I don’t like writing introductions, and The Birth of Territory was definitely no exception. I’d been struggling with working out how to shape this, but now have what I think is a good working version. One of the things I most dislike is to having to write the dreary stuff carving out a space for this work, paying due deferrence to previous work but saying why it is flawed, and so on. That doesn’t seem to me to be the most interesting way to begin a book, and frankly when words are precious I’m not overly inclined to spend some of them arguing why previous work on territory so often, it seems to me, begins from the wrong place.
I used the ‘Land, Terrain, Territory’ paper as a basis, but stripped out a lot of the specifics. That piece (itself c. 11,000 words) was derived from a much longer manuscript which I’d drafted in early 2008, and I’ve boiled it down to the essentials still further. The current draft is just less than 6,000 words. (There is another 1,800 words that provides a synopsis of the chapters to follow, but I can’t decide whether to include that or not.)
So it has a quick survey of the relative neglect of ‘territory’ (as opposed to work on specific territories) and some of the reasons for this; a critique of the notion of territoriality and especially why approaching territory through territoriality is at best misleading; and suggesting that a more conceptual, historical analysis is more helpful.
I then try to specify this a bit more through the distinction and relation between two sets of three terms. First, word, concept, practice, where I try to suggest the guiding methodological principles at stake in this work. Loosely it’s a genealogical study, but influenced by some of the claims of the Cambridge school of contextual history (Skinner, Pocock, etc.) and the German tradition of Begriffsgeschichte (Koselleck, et. al.). I hear a lot about how these are incompatible approaches, but I don’t really think the tensions are that serious. I use Koselleck’s somewhat cryptic suggestion that “through the alternation of semasiological and onamasiological questions, Begriffsgeschichte aims ultimately at Sachsgeschichte” to talk about the word/concept relation; use Skinner to discuss the text/context question; and then Foucault to show how this must be broadened to think of practices.

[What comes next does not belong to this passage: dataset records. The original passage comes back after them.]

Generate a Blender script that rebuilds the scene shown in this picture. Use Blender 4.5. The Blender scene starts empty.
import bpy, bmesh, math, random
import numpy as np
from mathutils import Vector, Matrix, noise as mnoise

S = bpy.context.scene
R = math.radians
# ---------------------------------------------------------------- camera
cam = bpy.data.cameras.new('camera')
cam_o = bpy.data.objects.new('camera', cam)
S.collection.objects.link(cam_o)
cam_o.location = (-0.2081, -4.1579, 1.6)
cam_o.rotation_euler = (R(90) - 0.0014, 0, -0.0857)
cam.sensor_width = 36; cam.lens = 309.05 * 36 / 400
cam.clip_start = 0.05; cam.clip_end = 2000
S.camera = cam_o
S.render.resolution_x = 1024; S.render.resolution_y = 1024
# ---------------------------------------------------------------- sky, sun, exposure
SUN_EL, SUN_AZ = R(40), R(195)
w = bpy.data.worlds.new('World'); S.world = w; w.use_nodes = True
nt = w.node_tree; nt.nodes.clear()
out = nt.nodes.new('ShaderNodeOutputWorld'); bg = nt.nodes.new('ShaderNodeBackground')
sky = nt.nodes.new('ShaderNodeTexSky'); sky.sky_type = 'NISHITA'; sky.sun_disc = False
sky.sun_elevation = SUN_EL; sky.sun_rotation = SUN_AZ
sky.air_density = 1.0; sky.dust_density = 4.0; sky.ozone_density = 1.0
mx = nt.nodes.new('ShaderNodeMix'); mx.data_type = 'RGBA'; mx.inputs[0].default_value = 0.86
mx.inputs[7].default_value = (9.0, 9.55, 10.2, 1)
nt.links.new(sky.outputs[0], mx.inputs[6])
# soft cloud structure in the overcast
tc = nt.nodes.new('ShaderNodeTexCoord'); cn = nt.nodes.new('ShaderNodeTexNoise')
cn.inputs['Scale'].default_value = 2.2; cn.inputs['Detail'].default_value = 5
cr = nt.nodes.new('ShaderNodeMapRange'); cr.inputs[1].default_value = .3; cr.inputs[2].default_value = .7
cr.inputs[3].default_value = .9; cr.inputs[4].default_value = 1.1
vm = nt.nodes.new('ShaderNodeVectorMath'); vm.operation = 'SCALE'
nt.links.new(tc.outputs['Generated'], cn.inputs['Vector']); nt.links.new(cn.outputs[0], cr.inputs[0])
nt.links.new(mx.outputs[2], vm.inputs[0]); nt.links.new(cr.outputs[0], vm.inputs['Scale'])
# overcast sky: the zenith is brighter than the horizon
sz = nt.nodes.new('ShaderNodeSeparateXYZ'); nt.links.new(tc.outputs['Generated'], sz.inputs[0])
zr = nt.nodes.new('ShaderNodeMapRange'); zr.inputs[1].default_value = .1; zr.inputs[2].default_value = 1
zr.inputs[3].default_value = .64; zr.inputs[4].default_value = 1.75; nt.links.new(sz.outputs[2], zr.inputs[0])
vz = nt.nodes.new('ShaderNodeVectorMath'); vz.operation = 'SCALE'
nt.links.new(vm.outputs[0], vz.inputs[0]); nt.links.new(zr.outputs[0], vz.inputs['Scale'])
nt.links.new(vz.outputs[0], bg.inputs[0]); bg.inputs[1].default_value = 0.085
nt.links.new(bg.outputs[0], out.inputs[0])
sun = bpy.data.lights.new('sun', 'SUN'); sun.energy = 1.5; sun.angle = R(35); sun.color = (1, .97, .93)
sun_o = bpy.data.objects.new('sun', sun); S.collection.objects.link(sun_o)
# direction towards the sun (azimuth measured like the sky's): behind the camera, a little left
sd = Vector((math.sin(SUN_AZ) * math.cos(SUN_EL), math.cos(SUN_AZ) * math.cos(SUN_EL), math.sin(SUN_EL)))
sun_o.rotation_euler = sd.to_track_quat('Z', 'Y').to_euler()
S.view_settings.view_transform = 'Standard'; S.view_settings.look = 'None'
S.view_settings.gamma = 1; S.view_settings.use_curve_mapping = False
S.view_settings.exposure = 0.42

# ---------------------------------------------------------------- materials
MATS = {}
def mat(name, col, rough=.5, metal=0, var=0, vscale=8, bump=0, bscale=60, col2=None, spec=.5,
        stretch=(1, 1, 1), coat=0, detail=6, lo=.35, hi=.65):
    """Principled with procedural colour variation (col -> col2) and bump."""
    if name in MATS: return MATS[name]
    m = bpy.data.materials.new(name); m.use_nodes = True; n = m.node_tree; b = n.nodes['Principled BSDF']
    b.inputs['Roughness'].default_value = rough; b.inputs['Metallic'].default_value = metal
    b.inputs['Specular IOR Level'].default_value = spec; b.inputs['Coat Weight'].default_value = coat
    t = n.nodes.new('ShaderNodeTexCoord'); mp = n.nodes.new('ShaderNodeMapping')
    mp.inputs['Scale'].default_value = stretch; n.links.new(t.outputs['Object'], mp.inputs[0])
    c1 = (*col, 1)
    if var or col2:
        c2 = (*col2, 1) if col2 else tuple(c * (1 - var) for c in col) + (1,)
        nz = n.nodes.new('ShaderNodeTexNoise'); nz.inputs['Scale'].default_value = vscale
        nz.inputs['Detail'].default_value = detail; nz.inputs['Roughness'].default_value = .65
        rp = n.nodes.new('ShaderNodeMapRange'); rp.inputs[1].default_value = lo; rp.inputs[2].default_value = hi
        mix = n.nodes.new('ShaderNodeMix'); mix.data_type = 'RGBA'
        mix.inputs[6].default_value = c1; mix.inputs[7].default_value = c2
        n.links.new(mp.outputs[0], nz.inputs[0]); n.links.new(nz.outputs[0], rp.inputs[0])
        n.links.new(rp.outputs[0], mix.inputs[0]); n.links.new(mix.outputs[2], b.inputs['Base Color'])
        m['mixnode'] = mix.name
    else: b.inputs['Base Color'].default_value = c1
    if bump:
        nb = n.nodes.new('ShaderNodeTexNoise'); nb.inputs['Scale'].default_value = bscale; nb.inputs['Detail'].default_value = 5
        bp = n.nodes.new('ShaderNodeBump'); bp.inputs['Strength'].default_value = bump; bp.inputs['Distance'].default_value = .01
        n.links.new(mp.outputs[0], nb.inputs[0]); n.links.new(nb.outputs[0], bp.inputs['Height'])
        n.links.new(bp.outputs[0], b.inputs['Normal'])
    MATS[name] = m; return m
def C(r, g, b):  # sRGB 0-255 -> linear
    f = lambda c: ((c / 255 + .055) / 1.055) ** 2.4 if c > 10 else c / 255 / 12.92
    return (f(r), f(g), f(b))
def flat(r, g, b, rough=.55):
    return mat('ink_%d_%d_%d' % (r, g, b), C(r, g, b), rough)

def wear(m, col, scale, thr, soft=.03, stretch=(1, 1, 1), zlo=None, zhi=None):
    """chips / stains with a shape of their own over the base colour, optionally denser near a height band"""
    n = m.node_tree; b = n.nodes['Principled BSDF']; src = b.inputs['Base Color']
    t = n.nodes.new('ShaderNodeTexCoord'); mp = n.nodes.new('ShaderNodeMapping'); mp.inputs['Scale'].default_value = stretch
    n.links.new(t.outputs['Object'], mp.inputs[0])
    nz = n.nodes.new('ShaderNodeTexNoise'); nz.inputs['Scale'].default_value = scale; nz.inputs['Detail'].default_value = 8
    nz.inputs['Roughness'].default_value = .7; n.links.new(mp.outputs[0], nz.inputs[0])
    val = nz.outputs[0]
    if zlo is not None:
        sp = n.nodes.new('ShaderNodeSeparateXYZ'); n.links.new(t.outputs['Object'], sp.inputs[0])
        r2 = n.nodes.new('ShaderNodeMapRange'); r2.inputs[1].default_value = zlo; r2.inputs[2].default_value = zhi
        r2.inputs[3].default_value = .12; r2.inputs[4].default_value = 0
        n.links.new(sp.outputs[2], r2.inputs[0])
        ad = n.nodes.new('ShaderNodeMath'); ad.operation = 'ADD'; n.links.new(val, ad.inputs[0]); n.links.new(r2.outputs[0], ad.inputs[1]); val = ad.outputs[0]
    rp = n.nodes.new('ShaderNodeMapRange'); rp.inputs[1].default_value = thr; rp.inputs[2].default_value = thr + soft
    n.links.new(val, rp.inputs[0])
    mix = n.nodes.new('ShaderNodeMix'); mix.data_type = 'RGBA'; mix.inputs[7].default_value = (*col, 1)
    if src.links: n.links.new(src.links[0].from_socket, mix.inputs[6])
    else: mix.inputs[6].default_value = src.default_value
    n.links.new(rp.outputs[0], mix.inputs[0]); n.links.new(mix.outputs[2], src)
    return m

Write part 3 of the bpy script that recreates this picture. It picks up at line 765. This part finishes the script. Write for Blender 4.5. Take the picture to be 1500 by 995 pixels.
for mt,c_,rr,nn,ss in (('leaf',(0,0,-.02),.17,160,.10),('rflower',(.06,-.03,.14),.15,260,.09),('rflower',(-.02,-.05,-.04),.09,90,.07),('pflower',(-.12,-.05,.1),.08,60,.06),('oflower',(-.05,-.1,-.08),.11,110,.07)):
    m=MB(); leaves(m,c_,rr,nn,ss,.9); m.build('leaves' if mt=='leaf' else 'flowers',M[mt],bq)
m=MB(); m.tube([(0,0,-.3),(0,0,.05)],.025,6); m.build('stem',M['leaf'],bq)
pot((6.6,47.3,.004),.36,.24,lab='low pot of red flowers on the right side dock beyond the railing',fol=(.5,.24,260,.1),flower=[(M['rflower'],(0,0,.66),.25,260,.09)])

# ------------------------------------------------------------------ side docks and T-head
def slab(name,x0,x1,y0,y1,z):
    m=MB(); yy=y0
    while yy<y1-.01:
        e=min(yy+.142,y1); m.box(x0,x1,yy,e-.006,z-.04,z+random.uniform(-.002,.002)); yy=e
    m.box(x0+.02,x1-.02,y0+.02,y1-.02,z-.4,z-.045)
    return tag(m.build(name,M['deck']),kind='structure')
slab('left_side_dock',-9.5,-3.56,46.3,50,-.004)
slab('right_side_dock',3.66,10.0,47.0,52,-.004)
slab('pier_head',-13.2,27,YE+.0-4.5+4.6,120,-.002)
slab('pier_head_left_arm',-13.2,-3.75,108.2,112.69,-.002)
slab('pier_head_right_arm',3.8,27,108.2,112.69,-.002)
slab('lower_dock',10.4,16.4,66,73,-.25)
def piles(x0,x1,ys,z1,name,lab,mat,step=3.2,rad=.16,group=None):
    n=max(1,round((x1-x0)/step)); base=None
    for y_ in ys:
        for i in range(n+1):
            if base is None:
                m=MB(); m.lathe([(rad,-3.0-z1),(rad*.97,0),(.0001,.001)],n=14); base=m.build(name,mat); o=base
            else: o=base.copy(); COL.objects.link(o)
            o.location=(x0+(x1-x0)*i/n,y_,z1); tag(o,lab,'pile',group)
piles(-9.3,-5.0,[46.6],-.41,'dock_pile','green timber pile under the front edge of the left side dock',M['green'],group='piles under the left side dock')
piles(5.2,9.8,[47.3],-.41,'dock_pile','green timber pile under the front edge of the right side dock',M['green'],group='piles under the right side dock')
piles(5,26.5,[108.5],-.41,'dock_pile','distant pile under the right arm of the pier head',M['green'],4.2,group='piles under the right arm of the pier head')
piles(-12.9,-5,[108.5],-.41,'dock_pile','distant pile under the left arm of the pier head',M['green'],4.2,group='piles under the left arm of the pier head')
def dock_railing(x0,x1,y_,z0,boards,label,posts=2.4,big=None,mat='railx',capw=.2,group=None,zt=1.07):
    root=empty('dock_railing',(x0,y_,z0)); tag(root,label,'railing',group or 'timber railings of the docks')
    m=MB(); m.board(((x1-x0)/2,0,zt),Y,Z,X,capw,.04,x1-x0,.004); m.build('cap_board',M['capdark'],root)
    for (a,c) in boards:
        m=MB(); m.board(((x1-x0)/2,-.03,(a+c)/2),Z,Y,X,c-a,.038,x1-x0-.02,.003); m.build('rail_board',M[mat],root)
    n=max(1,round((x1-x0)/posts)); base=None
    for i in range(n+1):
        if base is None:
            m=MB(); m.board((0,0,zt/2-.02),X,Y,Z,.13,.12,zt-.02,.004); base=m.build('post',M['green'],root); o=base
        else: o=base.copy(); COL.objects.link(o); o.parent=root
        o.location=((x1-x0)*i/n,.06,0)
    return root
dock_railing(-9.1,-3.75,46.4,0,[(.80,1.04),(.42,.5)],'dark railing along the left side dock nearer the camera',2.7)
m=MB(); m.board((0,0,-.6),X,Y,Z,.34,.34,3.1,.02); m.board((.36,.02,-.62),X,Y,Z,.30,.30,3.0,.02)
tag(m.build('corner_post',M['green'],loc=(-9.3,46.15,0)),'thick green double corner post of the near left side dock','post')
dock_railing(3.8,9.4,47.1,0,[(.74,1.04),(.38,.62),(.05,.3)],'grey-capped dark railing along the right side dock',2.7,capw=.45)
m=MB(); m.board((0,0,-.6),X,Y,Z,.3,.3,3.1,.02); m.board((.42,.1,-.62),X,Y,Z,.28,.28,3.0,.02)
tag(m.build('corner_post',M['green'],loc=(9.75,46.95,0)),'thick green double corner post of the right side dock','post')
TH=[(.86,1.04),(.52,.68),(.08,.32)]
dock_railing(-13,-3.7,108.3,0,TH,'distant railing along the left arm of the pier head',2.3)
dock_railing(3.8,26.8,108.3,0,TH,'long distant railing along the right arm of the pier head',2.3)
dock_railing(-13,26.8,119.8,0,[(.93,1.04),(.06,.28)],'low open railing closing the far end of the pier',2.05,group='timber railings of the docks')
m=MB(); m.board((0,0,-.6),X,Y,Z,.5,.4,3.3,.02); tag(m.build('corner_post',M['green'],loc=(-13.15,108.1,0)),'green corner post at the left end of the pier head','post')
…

The next set of three terms is land, terrain, territory; suggesting that the first two terms, which loosely equate to political-economic and political-strategic approaches, need to be supplemented with more attention paid to the political-legal and the political-technical. That’s the argument of the ‘Land, Terrain, Territory’ paper, but here it’s briefer, simply because I think this is so much better demonstrated in the substantive chapters than argued in the abstract. I end with some clarifications of why this is a history of Western political thought, and does not claim to be universal.
The introduction begins with Rousseau, as did many of the lectures I gave in late 2010. The plan is to close that extended parenthesis with Rousseau again at the end of the conclusion.